「Curious Fish - 奇妙な魚」は2001年、サンフランシスコ舞踏フェスティバルにて初演。その夏のエジンバラ・フェスティバル・フリンジで5つ星を獲得した。
このダンス作品は水俣病と水銀中毒に着想を得ている。1970年代、日本では多くの場所で高度経済成長が引き起こした深刻な環境汚染に見舞われていた。ひどい悲劇の中、特に河や海は奇形の魚であふれた。猫や犬や鶏はそんな魚を食べ、死のダンスを踊った。そして人間もそれを口にしたのだ。この断片的ダンス作品はヒトになれなかった魂たち、この世に生まれ出ることが叶わなかった命へのレクイエムである。

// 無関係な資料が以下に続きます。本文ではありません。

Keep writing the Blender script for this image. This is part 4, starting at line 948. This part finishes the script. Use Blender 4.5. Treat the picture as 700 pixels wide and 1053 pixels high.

1948年京都生まれ。1979年舞踏結社「白虎社」の旗揚げに参画。86年マルチナショナル・ダンスカンパニー”桂勘&サルタンバンク”結成、89年国際舞台芸術の協同制作と研究を目的に”オフィース・パラディックス K. ”を開設、インドネシア、タイを中心に活動する。91年~94年には京都にて、日本初のワークショップ・フェスティバル「美のフィールドワーク」を開催した。2001年以後はバルカン半島、東欧を中心に文化とマイノリティーについて研究、主にボスニア、セルビア、ギリシャで舞台を制作。2018年より「京都国際舞踏祭」を開催、令和2(2019)年度「京都市芸術振興賞」を受賞。